Why does Double.NaN equal itself when wrapped in a Double instance?

Question

From this question I learned Double.NaN is not equal to itself.

I was verifying this for myself and noticed this is not the case if you wrap Double.NaN in a Double instance. For example:

public class DoubleNaNTest {
    public static void main(String[] args) {
        double primitive = Double.NaN;
        Double object = new Double(primitive);

        // test 1 - is the primitive is equal to itself?
        boolean test1 = primitive == primitive;

        // test 2 - is the object equal to itself?
        boolean test2 = object.equals(object);

        // test 3 - is the double value of the object equal to itself?
        boolean test3 = object.doubleValue() == object.doubleValue();

        System.out.println("Test 1 = " + test1);
        System.out.println("Test 2 = " + test2);
        System.out.println("Test 3 = " + test3);
    }
}

Outputs:

Test 1 = false
Test 2 = true
Test 3 = false

It seems to me that all three tests should evaluate to false as all three operations are equivalent (as they are if you use something other then Double.NaN).

Could someone explain what's going on here?

Answer 1

What is going on is that the equals method deliberately deviates from IEE floating point.
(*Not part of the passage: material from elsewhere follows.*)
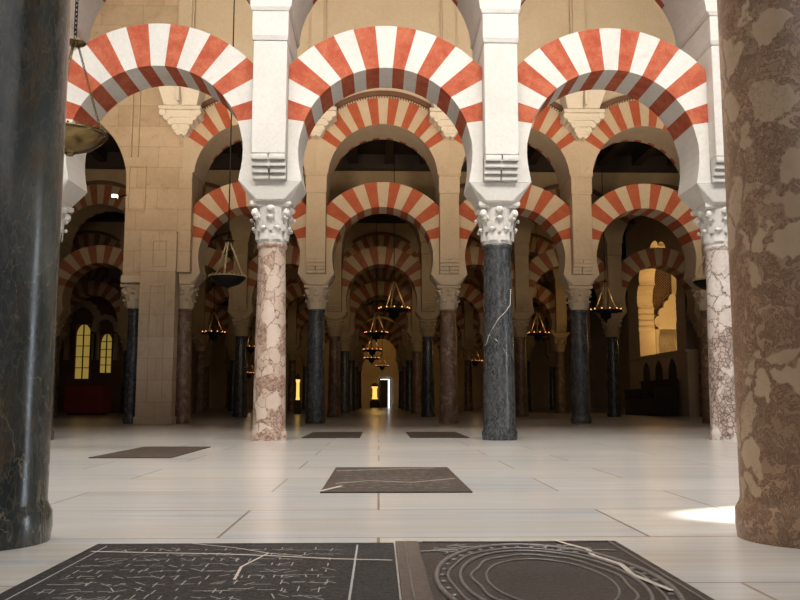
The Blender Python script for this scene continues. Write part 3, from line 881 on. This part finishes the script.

Quoting from the Javadoc for the equals(Object) method of java.lang.Double.

However, there are two exceptions:

• If d1 and d2 both represent Double.NaN, then the equals method returns true, even though Double.NaN==Double.NaN has the value false.
• If d1 represents +0.0 while d2 represents -0.0, or vice versa, the
  equal test has the value false, even
  though +0.0==-0.0 has the value true.

This definition allows hash tables to operate properly.

The upshot is that if you want 100% IEE floating point compatibility you need to explicitly unbox the java.lang.Double instances and compare the resulting double values.